До последней степени – до знака, символа. Фигурам из зеркальной пленки – чаще как раз треугольнику – артефактам Инфантэ, фотографируемым им в пространстве живого пейзажа, слово знак как-то и не идёт: слишком зрелищны они, активны, эффектны. Да: красивы… Но конечно они остаются знаками, фигурами – т.е. крайним случаем того обобщения, которое видится едва ли не доминантой современного искусства – того самого отличия его от традиционного, о котором и речь. И по старинному правилу крайности сходятся: артефакт явно рад пейзажу, пейзаж – артефакту; они усиливают друг друга, это крайности разных проявлений одного качества, и проще всего, наверно, назвать его все-таки красотой…
Лет с сотню красота живого мира и красота обобщения, красота абстракции и конструкции были в сложных отношениях. И вот художник берет их за ручку и решительным жестом сводит в одном слайде – и хорошо и им, и нам, зрителям: уж лет 30 слайды Инфантэ хочется смотреть еще и еще. Хорош и сам жест: если что позволяет причислять Инфантэ к концептуалистам, так именно он: В нем энергия лихой абсурдистской выходки – что за техника за гранью фантастики на пленэре? – только безусловно, изначально и всерьез направляемая в позитивную сторону…
И вот, оказывается, жест необязателен. Поскольку природа и конструкция уже сопряжены нерасторжимо, задолго до нас. Человеческим жилищем. Жилище – по определению в природной среде: чтоб от нее отгородиться. Бывает и природа в жилище: с обратными целями. Инсталлироваться, так скажем. И, конечно, конструкция – в природе жилища уже в другом смысле. В природе постройки.

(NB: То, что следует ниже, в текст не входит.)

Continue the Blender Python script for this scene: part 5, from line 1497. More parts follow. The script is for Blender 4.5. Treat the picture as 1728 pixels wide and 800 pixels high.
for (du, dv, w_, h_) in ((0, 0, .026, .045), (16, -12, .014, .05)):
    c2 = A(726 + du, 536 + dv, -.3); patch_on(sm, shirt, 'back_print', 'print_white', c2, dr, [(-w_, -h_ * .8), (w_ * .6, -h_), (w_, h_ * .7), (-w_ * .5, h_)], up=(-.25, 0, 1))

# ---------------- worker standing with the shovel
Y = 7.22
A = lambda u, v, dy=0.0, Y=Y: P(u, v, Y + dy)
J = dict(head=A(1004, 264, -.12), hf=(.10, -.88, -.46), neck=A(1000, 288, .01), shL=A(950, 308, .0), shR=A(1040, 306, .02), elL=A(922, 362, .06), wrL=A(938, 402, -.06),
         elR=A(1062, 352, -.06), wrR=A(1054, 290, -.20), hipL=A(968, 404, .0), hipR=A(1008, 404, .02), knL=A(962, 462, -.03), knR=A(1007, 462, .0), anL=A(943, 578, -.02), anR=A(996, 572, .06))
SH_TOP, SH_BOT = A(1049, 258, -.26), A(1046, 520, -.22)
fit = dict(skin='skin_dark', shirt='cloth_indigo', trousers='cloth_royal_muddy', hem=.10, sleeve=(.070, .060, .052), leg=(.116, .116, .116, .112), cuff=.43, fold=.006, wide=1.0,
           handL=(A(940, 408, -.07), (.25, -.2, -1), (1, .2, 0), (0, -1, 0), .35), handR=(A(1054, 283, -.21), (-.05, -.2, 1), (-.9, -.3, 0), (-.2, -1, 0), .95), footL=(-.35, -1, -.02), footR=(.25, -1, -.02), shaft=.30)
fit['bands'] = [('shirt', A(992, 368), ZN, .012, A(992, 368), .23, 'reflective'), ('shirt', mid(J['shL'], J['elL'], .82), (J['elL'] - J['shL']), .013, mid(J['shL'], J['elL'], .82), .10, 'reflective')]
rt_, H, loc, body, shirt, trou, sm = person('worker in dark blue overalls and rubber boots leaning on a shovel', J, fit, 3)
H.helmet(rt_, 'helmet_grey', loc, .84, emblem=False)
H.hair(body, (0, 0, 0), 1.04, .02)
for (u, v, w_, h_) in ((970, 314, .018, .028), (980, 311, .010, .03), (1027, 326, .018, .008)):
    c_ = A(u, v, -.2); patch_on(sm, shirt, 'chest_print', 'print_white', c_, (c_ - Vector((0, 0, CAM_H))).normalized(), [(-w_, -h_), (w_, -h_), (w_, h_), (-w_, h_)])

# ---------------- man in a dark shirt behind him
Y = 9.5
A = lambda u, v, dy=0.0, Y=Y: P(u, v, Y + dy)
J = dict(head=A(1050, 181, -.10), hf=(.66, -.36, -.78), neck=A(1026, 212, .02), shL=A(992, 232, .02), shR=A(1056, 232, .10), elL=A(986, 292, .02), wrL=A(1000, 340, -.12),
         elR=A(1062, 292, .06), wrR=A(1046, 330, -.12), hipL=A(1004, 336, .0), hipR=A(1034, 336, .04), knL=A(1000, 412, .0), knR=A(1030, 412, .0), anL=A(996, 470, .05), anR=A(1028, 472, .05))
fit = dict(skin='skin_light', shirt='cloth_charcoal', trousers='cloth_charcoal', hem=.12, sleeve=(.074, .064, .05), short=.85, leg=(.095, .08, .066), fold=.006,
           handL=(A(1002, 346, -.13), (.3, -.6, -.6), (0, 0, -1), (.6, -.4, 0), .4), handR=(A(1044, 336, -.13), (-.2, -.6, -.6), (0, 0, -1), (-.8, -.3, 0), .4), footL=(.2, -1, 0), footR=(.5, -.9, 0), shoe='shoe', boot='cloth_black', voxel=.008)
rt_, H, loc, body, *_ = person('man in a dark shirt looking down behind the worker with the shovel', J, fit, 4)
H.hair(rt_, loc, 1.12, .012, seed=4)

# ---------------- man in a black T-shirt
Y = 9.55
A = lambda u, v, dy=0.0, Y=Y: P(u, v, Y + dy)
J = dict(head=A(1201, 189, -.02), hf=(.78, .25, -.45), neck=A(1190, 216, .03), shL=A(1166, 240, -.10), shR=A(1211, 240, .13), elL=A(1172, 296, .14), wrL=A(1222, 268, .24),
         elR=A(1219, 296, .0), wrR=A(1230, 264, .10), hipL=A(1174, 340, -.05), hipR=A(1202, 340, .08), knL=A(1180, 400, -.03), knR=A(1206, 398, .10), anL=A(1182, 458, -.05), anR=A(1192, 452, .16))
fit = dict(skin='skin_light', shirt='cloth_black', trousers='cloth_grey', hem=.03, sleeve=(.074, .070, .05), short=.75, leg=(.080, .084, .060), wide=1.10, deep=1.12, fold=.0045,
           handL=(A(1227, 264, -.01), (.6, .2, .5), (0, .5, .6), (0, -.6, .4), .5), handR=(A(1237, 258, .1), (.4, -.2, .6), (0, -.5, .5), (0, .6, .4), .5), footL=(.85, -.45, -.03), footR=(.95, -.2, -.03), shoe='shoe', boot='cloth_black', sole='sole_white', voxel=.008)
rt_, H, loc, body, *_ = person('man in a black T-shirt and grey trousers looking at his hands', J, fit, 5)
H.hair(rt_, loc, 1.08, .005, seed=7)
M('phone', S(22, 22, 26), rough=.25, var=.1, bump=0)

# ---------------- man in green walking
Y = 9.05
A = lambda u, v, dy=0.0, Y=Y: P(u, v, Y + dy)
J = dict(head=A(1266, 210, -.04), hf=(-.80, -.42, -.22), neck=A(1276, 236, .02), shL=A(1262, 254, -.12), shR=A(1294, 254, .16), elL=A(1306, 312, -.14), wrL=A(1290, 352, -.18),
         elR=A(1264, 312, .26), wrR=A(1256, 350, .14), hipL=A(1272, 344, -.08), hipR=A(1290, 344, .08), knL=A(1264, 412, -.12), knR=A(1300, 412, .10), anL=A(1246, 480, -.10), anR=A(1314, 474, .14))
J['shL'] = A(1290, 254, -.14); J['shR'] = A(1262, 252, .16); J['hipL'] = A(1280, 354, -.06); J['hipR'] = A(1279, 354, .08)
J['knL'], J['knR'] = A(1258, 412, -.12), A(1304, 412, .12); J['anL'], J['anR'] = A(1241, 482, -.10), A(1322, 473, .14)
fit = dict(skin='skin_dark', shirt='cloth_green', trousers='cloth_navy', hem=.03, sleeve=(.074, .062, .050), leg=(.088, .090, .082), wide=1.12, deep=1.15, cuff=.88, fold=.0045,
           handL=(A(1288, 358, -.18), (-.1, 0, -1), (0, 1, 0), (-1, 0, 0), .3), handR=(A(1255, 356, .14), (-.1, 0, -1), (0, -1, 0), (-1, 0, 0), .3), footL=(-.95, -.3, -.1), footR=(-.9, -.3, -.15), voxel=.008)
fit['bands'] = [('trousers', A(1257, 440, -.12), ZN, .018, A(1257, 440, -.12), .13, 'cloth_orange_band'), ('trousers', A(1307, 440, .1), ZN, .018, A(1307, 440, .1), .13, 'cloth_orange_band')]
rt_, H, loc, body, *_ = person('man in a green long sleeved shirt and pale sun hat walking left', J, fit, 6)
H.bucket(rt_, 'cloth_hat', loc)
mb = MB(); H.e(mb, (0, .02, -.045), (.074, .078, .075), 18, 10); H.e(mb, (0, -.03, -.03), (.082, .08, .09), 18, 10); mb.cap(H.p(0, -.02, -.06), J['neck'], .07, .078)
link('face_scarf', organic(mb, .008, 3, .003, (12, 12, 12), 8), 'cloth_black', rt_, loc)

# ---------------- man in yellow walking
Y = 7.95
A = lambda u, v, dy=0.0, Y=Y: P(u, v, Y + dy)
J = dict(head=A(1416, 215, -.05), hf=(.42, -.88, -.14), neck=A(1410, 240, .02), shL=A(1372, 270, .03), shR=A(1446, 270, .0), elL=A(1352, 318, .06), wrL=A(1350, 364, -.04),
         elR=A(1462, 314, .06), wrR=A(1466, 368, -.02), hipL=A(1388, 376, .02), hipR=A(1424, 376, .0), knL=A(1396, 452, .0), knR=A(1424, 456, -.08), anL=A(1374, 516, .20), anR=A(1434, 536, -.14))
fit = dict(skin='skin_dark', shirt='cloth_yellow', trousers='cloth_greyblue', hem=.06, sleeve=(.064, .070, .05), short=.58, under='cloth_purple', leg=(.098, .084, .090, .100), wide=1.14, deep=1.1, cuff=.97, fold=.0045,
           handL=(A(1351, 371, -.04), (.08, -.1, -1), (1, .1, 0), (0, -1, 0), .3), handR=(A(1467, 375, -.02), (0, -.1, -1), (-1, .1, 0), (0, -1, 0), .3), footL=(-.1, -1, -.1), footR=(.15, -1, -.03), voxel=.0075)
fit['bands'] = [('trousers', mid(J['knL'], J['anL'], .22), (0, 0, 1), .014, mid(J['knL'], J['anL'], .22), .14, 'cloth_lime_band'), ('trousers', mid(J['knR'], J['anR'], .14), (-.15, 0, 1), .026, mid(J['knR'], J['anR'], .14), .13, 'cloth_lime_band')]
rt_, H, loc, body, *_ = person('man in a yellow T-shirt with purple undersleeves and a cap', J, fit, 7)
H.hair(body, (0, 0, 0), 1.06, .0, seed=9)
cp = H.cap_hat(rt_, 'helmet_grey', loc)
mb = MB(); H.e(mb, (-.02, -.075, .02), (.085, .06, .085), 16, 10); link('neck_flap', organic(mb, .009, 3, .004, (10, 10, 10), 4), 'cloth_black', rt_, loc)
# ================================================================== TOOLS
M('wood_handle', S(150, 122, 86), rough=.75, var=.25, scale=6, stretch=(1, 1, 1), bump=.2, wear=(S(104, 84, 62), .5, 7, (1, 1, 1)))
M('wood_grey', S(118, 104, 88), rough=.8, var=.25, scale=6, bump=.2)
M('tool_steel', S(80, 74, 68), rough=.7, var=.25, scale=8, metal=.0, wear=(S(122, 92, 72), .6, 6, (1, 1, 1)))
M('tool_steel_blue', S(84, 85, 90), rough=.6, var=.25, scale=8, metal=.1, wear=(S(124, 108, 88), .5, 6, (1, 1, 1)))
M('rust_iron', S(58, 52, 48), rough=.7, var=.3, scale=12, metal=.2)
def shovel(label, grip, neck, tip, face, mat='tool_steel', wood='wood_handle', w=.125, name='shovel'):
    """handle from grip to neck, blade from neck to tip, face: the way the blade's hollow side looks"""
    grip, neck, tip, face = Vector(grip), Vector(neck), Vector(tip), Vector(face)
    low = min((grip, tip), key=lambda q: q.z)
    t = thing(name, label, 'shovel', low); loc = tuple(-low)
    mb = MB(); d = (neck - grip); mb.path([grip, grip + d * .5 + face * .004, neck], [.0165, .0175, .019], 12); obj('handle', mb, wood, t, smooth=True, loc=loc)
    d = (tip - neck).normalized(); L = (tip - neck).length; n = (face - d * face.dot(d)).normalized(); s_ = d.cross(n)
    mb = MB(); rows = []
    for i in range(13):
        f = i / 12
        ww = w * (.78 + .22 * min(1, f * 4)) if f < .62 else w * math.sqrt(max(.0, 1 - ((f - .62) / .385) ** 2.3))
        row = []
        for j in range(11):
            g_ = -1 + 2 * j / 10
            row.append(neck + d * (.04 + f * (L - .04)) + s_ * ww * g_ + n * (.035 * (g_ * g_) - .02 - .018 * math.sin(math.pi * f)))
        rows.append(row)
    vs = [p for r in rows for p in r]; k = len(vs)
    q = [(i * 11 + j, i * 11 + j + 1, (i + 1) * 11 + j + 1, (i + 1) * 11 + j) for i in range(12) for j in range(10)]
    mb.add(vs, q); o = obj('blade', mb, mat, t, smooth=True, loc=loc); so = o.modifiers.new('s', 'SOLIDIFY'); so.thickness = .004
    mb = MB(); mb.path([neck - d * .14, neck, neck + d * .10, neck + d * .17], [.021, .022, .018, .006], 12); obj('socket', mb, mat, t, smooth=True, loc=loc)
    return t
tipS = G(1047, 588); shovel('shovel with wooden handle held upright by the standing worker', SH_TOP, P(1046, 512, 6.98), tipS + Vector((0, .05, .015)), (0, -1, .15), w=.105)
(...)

Остается увидеть изнутри комнату как фигуру, в принципе пространственно не менее выразительную, чем тот же треугольник собственного изделия. И еще огранить, переработать, скажем, параллелипипед в шестигранник, скошенным под 450 световым брусом из слайдов понизу – где бывает плинтус – и поверху. Где у людей – карниз. Получив таким образом, кстати, в сечении там и там любимую фигуру треугольник... И в помещение галереи Крокина в ноябрьской Москве инсталлировать солнечный март, от которого не хочется уходить, а весь дом XIX века оборотить артефактом из артефактов – и как нельзя более природным.